Output the lines below exactly, please, from the first line until the line with "o = bpy.data.objects.new(name, me);", counting both.
[START Supplied information]
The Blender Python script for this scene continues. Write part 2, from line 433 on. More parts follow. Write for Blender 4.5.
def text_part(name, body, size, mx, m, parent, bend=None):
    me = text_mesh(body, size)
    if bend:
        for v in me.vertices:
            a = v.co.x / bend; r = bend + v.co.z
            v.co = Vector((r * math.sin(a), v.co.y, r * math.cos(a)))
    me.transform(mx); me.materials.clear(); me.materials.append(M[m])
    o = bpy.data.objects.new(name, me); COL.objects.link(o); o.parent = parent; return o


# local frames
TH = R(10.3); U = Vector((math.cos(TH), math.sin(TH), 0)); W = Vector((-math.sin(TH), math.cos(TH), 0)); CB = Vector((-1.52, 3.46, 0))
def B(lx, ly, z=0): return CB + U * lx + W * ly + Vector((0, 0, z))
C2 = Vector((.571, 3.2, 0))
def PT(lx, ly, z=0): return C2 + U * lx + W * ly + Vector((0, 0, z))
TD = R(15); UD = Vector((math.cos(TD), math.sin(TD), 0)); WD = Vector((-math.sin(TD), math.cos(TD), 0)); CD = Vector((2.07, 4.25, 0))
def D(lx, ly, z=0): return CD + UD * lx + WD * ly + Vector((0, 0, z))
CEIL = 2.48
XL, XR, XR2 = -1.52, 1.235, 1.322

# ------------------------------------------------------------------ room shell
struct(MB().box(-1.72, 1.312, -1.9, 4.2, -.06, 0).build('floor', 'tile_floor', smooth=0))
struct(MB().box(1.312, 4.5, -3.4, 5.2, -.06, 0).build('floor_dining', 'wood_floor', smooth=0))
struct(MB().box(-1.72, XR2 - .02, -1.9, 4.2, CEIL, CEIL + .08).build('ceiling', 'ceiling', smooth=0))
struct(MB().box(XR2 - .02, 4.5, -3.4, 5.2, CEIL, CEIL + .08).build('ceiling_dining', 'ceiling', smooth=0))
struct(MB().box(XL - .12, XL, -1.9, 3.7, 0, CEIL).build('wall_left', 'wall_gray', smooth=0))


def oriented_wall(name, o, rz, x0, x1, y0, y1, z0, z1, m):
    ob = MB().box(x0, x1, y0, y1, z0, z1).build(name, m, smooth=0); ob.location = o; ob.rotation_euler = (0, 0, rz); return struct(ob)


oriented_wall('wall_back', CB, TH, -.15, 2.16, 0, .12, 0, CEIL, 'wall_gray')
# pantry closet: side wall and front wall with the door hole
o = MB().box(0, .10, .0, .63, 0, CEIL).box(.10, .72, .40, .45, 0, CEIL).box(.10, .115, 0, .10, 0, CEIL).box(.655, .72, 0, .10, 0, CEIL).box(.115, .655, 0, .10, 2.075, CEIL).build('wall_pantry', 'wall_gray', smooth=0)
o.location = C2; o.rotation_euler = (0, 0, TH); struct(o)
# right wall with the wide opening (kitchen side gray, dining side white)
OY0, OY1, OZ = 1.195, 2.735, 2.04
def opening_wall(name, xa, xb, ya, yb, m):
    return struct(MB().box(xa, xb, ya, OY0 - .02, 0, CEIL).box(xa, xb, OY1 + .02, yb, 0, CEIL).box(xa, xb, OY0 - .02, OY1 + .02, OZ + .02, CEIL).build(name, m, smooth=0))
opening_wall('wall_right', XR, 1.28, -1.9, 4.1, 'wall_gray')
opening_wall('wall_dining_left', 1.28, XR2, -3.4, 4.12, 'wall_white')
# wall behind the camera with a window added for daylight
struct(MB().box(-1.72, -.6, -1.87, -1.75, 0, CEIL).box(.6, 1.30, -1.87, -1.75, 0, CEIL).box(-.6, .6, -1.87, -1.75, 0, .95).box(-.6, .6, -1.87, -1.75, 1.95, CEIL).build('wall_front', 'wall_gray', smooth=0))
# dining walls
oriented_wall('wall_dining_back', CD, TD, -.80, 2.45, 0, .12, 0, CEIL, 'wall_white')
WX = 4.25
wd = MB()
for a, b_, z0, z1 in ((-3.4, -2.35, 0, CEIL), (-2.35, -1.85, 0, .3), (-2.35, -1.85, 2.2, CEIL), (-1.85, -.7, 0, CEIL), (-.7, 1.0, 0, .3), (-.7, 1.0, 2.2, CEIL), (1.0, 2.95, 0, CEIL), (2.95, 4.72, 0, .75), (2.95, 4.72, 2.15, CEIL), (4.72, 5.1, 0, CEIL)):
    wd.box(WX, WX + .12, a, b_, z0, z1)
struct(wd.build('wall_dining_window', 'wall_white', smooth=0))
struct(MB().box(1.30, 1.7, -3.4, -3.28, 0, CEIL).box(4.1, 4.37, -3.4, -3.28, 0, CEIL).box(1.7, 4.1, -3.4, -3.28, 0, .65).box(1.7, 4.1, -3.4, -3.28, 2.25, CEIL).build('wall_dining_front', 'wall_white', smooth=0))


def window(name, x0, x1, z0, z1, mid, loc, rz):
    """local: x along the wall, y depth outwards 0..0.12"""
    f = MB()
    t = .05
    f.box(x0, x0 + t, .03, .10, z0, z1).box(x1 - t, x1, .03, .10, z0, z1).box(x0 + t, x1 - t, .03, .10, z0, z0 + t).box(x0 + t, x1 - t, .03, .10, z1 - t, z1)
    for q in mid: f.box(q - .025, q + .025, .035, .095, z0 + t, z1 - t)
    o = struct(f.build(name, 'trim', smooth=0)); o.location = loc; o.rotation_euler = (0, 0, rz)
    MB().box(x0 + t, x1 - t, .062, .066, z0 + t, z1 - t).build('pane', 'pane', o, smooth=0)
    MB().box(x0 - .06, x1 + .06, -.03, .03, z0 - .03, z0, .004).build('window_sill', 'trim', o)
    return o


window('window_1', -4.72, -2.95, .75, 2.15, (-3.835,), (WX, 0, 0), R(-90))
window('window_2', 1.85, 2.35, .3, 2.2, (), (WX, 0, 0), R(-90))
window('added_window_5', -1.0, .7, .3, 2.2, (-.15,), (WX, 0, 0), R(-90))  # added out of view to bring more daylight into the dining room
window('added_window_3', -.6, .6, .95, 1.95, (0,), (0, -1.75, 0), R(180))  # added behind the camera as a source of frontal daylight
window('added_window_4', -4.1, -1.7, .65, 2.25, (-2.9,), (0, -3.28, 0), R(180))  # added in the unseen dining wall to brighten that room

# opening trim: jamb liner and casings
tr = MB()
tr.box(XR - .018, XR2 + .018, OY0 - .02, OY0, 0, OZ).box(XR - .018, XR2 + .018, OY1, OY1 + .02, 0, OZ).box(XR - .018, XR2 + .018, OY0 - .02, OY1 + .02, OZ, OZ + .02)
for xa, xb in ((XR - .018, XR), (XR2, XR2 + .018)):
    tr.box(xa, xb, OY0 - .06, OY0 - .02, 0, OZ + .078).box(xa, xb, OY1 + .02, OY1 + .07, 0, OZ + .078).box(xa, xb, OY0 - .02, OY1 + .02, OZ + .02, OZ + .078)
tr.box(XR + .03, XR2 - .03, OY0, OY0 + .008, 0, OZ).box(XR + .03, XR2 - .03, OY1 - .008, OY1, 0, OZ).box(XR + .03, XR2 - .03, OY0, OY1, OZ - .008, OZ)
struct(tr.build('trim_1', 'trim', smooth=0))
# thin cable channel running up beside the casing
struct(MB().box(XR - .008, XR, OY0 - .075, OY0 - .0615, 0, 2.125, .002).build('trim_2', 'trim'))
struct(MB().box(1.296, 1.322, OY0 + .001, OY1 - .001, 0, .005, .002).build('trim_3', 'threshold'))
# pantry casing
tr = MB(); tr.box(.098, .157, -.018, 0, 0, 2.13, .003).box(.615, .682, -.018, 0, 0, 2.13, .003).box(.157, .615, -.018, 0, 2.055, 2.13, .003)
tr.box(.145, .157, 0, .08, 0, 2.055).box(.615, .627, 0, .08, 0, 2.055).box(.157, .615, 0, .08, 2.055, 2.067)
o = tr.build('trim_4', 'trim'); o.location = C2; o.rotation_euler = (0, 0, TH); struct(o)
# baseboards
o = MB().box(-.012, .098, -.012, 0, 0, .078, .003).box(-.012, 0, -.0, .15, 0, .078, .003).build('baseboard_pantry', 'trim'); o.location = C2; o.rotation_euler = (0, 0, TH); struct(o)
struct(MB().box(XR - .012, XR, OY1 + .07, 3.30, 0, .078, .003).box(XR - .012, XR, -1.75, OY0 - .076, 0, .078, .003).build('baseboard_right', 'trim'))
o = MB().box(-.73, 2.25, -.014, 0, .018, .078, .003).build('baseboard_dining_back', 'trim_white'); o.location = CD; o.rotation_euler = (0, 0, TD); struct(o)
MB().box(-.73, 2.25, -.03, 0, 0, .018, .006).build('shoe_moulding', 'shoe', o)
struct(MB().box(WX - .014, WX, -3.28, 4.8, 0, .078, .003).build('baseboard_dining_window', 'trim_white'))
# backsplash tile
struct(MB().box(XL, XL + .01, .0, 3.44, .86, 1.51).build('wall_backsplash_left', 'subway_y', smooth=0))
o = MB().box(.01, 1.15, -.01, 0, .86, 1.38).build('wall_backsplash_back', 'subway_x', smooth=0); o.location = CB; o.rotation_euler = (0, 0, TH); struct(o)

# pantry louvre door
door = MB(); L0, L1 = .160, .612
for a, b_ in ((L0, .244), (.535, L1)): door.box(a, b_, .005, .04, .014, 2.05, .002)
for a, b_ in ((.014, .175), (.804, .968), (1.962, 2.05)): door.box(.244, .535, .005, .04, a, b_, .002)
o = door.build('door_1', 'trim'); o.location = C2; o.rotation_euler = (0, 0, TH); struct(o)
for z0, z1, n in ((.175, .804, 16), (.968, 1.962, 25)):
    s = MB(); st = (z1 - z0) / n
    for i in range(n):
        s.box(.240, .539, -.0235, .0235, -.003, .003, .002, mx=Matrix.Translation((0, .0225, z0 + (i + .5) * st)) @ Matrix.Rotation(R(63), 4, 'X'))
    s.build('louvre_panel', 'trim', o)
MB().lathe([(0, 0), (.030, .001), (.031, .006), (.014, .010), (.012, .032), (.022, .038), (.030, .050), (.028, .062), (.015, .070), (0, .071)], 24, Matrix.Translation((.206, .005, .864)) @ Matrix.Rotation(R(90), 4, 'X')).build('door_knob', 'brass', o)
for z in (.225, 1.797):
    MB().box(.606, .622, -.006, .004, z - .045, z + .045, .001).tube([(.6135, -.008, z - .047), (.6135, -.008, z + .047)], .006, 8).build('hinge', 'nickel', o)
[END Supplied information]
§ The answer
The Blender Python script for this scene continues. Write part 2, from line 433 on. More parts follow. Write for Blender 4.5.
def text_part(name, body, size, mx, m, parent, bend=None):
    me = text_mesh(body, size)
    if bend:
        for v in me.vertices:
            a = v.co.x / bend; r = bend + v.co.z
            v.co = Vector((r * math.sin(a), v.co.y, r * math.cos(a)))
    me.transform(mx); me.materials.clear(); me.materials.append(M[m])
    o = bpy.data.objects.new(name, me); COL.objects.link(o); o.parent = parent; return o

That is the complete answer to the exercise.